■ SOURCE EXCERPT ■
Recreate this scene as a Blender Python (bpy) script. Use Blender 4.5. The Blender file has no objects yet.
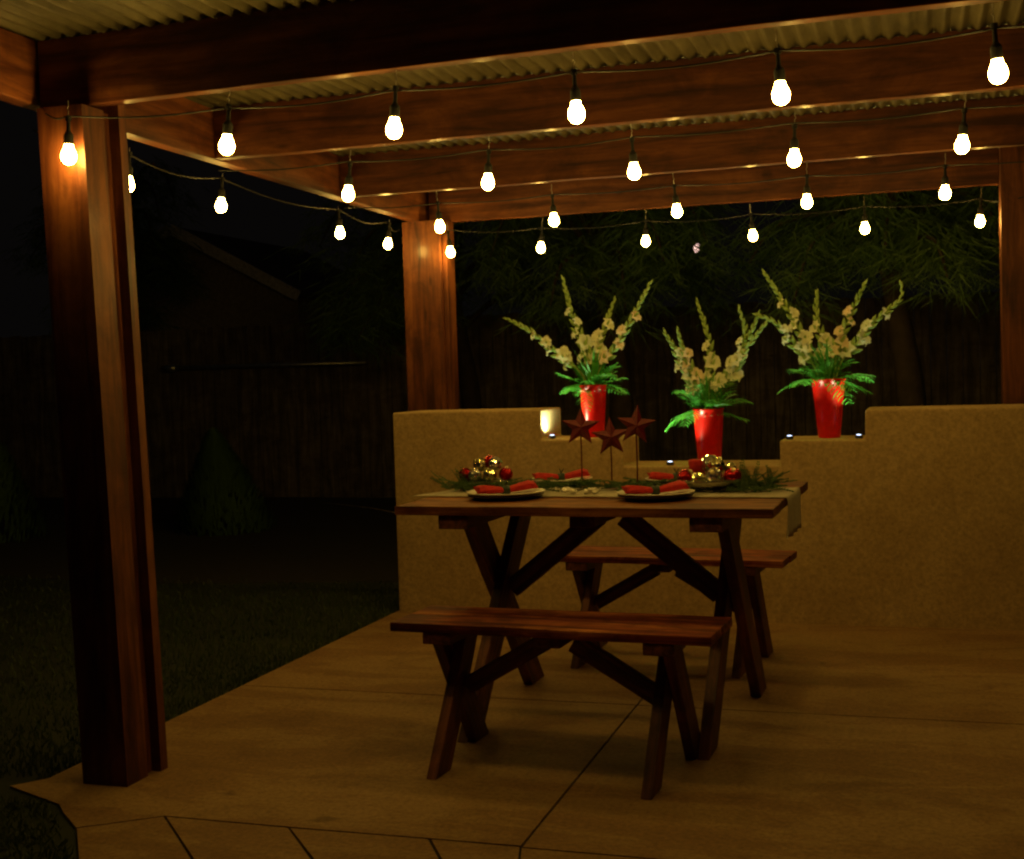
import bpy, bmesh, math, random
from mathutils import Vector, Matrix, noise
random.seed(11)
R = math.radians
scene = bpy.context.scene
COL = scene.collection

# ------------------------------------------------------------ materials
def new_mat(name):
    m = bpy.data.materials.new(name); m.use_nodes = True
    nt = m.node_tree
    return m, nt, nt.nodes['Principled BSDF']

def N(nt, typ, **kw):
    n = nt.nodes.new(typ)
    for k, v in kw.items():
        if k in n.inputs: n.inputs[k].default_value = v
        else: setattr(n, k, v)
    return n

def ramp(nt, fac, stops):
    r = nt.nodes.new('ShaderNodeValToRGB'); cr = r.color_ramp
    while len(cr.elements) < len(stops): cr.elements.new(0.5)
    for e, (p, c) in zip(cr.elements, stops):
        e.position = p; e.color = (*c, 1)
    nt.links.new(fac, r.inputs[0]); return r

def coords(nt, scale=(1, 1, 1), kind='Object', rnd=True):
    tc = nt.nodes.new('ShaderNodeTexCoord'); mp = nt.nodes.new('ShaderNodeMapping')
    mp.inputs['Scale'].default_value = scale
    if rnd:
        oi = nt.nodes.new('ShaderNodeObjectInfo')
        ad = nt.nodes.new('ShaderNodeVectorMath'); ad.operation = 'SCALE'; ad.inputs[0].default_value = (13.7, 7.1, 9.3)
        nt.links.new(oi.outputs['Random'], ad.inputs['Scale'])
        a2 = nt.nodes.new('ShaderNodeVectorMath'); a2.operation = 'ADD'
        nt.links.new(tc.outputs[kind], a2.inputs[0]); nt.links.new(ad.outputs[0], a2.inputs[1])
        nt.links.new(a2.outputs[0], mp.inputs['Vector'])
    else:
        nt.links.new(tc.outputs[kind], mp.inputs['Vector'])
    return mp

def bump(nt, bs, h, strength, dist):
    b = nt.nodes.new('ShaderNodeBump'); b.inputs['Strength'].default_value = strength; b.inputs['Distance'].default_value = dist
    nt.links.new(h, b.inputs['Height']); nt.links.new(b.outputs[0], bs.inputs['Normal'])

def wood_mat(name, dark, mid, light, rough=0.5, coat=0.0, streak=22.0, bstr=0.35, blotch=((.55, .5, .48), (1, 1, 1)), upright=False, spec=.5):
    m, nt, bs = new_mat(name)
    mp = coords(nt, (streak, streak, 1.2) if upright else (1.2, streak, streak)); bs.inputs['Specular IOR Level'].default_value = spec
    n1 = N(nt, 'ShaderNodeTexNoise', Scale=1.6, Detail=8.0, Roughness=0.62, Distortion=0.5)
    nt.links.new(mp.outputs[0], n1.inputs['Vector'])
    r = ramp(nt, n1.outputs['Fac'], [(0.36, dark), (0.5, mid), (0.64, light)])
    mp2 = coords(nt, (1, 1.6, 1.6))
    n2 = N(nt, 'ShaderNodeTexNoise', Scale=3.5, Detail=4.0)
    nt.links.new(mp2.outputs[0], n2.inputs['Vector'])
    lo, hi = blotch
    n2.inputs['Detail'].default_value = 8; n2.inputs['Roughness'].default_value = .7; n2.inputs['Distortion'].default_value = .8
    r2 = ramp(nt, n2.outputs['Fac'], [(0.38, lo), (0.60, hi)])
    # knots
    mp3 = coords(nt, (1.0, 3.2, 3.2))
    v = N(nt, 'ShaderNodeTexVoronoi', Scale=2.3); nt.links.new(mp3.outputs[0], v.inputs['Vector'])
    r3 = ramp(nt, v.outputs['Distance'], [(0.03, (.35, .28, .25)), (0.10, (1, 1, 1))])
    mx = N(nt, 'ShaderNodeMix', data_type='RGBA', blend_type='MULTIPLY'); mx.inputs[0].default_value = 1
    nt.links.new(r.outputs[0], mx.inputs[6]); nt.links.new(r2.outputs[0], mx.inputs[7])
    my = N(nt, 'ShaderNodeMix', data_type='RGBA', blend_type='MULTIPLY'); my.inputs[0].default_value = .8
    nt.links.new(mx.outputs[2], my.inputs[6]); nt.links.new(r3.outputs[0], my.inputs[7])
    nt.links.new(my.outputs[2], bs.inputs['Base Color'])
    rr = N(nt, 'ShaderNodeMapRange'); rr.inputs['To Min'].default_value = rough - .1; rr.inputs['To Max'].default_value = rough + .14
    nt.links.new(n1.outputs['Fac'], rr.inputs['Value']); nt.links.new(rr.outputs[0], bs.inputs['Roughness'])
    bs.inputs['Coat Weight'].default_value = coat; bs.inputs['Coat Roughness'].default_value = .2
    bump(nt, bs, n1.outputs['Fac'], bstr, .003)
    return m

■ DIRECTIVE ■
Write out exactly the lines between the start of the data and the line with "COL = scene.collection", including both, but none of the pictures.

■ FINAL ANSWER ■
Recreate this scene as a Blender Python (bpy) script. Use Blender 4.5. The Blender file has no objects yet.
import bpy, bmesh, math, random
from mathutils import Vector, Matrix, noise
random.seed(11)
R = math.radians
scene = bpy.context.scene
COL = scene.collection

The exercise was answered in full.